The shower curtain was pulled shut and it seemed taut at the bottom, like weight was being applied all along the bottom of the curtain. Just great. I needed to look behind that curtain and there was really no way around it. I pulled it aside at the top and peaked behind. I spotted a couple of banana peels on top of what looked like seven inches of spaghetti filling the entire bottom of the tub. Then I looked closer. That spaghetti appeared to be moving. That spaghetti was not spaghetti, it was an entire bath tub of mealworms. Undulating, wriggling mealworms.

For a brief moment my dinner spaghetti almost made an appearance on top of the spaghetti of mealworms. I composed myself and went back out to the living room. Mentioning the mealworms seemed as natural to me as mealworms ridding one of their banana peels.

“You have a tub half full of mealworms,” I opined.

“Yeah.

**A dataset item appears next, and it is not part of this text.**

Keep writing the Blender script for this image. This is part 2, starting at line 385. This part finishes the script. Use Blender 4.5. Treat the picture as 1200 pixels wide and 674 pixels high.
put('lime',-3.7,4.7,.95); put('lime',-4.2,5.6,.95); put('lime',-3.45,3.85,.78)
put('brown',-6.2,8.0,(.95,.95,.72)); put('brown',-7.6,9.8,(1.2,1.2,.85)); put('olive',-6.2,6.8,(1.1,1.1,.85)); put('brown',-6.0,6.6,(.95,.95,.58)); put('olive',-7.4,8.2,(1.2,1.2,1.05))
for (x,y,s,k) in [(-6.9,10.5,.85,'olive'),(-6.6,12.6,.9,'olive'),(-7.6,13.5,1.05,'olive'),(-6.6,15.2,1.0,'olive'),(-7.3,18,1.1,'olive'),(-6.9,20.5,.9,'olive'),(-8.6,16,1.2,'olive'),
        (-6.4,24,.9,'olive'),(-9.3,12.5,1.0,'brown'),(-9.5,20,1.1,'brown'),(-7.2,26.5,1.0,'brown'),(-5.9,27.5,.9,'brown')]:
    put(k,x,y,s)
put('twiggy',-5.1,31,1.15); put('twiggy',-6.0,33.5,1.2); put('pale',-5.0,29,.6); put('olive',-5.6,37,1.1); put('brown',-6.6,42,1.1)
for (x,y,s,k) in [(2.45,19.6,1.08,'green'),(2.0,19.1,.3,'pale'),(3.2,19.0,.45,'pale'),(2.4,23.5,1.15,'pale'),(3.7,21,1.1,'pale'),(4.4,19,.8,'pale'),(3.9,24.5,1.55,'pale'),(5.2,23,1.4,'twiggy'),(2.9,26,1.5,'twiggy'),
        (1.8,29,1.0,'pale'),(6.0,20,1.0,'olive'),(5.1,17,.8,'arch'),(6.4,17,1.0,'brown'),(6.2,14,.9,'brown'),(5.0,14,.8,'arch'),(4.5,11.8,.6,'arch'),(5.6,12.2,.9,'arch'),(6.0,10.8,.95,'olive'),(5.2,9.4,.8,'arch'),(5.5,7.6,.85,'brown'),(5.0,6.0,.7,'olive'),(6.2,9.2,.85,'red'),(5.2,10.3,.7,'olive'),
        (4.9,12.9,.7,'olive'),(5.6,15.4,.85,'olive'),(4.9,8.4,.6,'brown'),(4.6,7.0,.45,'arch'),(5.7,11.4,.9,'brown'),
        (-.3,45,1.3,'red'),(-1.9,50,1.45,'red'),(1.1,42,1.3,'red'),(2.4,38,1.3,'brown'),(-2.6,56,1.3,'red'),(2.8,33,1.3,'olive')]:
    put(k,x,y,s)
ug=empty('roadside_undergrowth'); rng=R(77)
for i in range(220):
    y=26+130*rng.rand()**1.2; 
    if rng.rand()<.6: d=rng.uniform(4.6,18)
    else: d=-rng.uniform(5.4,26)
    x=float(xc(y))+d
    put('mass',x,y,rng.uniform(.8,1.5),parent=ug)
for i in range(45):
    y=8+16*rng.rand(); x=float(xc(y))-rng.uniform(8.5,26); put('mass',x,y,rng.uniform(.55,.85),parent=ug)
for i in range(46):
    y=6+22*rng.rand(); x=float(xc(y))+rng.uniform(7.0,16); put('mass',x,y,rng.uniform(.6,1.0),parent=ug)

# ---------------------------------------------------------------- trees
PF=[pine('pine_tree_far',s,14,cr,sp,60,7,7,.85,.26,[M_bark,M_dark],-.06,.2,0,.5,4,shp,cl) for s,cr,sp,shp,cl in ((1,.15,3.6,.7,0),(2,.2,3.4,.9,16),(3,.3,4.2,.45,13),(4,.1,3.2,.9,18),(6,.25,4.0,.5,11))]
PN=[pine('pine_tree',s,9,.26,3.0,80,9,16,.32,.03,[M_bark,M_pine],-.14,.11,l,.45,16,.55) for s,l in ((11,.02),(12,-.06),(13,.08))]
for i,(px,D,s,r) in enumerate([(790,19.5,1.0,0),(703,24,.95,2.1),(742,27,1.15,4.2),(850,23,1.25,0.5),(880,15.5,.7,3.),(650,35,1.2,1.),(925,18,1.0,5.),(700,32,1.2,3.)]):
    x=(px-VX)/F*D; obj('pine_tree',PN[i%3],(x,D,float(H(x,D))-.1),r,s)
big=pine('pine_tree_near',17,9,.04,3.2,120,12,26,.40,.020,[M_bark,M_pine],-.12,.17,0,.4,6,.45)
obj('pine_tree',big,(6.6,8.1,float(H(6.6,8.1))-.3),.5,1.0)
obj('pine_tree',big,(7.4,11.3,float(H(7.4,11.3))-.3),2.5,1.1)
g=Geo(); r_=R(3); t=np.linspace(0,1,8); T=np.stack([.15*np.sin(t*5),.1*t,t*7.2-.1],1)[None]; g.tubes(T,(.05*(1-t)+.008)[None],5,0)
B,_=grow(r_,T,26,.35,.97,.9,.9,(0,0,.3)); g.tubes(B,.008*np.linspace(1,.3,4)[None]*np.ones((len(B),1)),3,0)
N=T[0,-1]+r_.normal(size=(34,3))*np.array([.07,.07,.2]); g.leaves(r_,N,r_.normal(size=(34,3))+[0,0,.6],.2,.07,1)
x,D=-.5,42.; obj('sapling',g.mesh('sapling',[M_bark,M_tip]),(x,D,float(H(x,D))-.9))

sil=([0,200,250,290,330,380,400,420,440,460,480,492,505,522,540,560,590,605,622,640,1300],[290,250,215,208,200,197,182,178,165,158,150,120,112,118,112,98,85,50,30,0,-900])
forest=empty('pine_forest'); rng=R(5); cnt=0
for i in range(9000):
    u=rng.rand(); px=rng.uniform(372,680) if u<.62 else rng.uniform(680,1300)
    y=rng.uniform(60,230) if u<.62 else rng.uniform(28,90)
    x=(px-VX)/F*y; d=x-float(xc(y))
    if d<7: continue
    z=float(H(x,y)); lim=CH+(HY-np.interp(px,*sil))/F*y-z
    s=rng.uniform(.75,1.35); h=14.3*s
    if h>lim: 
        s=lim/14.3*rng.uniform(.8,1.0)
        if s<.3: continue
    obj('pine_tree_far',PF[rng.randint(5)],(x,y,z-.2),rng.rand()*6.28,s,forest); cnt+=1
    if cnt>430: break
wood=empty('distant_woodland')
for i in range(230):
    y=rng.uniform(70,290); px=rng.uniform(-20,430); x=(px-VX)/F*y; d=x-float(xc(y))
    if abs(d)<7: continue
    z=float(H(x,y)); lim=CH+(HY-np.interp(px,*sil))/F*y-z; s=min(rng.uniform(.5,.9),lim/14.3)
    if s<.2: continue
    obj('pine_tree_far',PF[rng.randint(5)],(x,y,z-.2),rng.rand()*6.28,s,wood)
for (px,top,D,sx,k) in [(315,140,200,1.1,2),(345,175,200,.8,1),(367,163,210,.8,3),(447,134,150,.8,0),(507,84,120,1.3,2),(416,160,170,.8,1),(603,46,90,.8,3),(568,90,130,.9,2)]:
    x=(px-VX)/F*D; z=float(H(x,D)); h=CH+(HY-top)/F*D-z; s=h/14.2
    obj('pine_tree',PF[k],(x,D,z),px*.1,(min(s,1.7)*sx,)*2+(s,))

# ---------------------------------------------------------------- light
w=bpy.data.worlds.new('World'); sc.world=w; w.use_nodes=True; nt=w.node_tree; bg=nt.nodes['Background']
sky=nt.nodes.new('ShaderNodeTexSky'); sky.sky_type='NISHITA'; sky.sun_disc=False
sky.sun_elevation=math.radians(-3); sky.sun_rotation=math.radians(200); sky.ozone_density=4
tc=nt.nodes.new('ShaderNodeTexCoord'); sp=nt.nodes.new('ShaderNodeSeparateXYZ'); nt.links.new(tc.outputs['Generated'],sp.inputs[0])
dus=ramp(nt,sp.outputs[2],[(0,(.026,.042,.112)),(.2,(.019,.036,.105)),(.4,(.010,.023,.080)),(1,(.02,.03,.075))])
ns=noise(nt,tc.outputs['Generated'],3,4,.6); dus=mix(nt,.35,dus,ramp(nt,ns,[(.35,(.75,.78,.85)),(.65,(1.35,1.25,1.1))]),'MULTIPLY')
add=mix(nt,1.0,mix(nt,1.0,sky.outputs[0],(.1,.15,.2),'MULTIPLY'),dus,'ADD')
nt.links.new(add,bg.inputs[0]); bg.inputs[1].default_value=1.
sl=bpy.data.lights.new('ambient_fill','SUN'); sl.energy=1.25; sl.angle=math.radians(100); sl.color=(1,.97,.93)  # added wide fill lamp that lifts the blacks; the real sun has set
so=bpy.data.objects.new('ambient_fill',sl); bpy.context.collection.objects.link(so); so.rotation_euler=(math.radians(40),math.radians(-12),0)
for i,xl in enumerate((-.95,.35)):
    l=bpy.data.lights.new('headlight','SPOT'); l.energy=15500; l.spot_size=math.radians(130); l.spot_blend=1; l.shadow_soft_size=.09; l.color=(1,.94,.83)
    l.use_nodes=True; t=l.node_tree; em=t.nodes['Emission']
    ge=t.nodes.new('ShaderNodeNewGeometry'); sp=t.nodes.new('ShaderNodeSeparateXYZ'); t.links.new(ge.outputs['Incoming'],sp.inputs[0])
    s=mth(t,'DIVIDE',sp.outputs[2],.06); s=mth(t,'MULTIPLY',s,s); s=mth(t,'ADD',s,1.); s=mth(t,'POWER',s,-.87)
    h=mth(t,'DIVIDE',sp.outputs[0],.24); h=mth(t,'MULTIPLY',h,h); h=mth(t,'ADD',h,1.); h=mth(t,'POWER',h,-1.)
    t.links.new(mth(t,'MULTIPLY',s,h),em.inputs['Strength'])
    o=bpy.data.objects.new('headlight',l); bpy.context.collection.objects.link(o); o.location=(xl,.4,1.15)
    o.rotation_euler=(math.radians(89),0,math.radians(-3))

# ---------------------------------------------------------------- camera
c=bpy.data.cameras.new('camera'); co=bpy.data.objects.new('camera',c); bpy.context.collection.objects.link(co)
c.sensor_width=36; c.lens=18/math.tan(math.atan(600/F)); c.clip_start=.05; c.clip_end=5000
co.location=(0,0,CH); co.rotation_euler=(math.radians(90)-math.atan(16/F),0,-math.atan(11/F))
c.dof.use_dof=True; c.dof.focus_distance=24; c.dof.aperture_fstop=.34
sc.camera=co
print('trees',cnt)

That’s where I compost.”

I stared for a moment.

“I shower at the gym,” she added.

That’s where things ended. No matter how funny you are, a bath tub of mealworms doesn’t add up. Throw in a biting rat and you’ve got a solid deal breaker. I would like to say that I had a heart to heart with her explaining how a rat bite and a bath tub of mealworms just didn’t work for me. I would like to say we exchanged a warm hug and bid our adieus, agreeing that it just wasn’t meant to be. But I didn’t.

She was really attractive and we had Caddy Shack on pause. I sat down next to her and watched the rest of the movie with one eye looking out for Ben the rat and keeping the information in the back of my mind that there was a tub of mealworms in the bathroom.

We went out two or three more times. One of those times involved bringing Ben along on a picnic at a park. The other couples were playing Frisbee or fetch with their dogs and we were freaking everyone out with a huge rat on our picnic blanket.

I don’t even think we officially broke up. We just stopped hanging out and doing things together. It’s possible she just thought I wasn’t that funny. You know, not pulling my fair share of the funny weight in the relationship. Or she could see that I was a rat hater and didn’t have a gym membership for showering.

I saw her a couple months later in a bar and we said hi. Later that night some guy was obviously hitting on her and I could tell she was ok with it. When she went to the bathroom I thought I should go and warn the guy about the rat and mealworms. But who was I kidding. He was a guy. She probably had him at “Caddyshack”.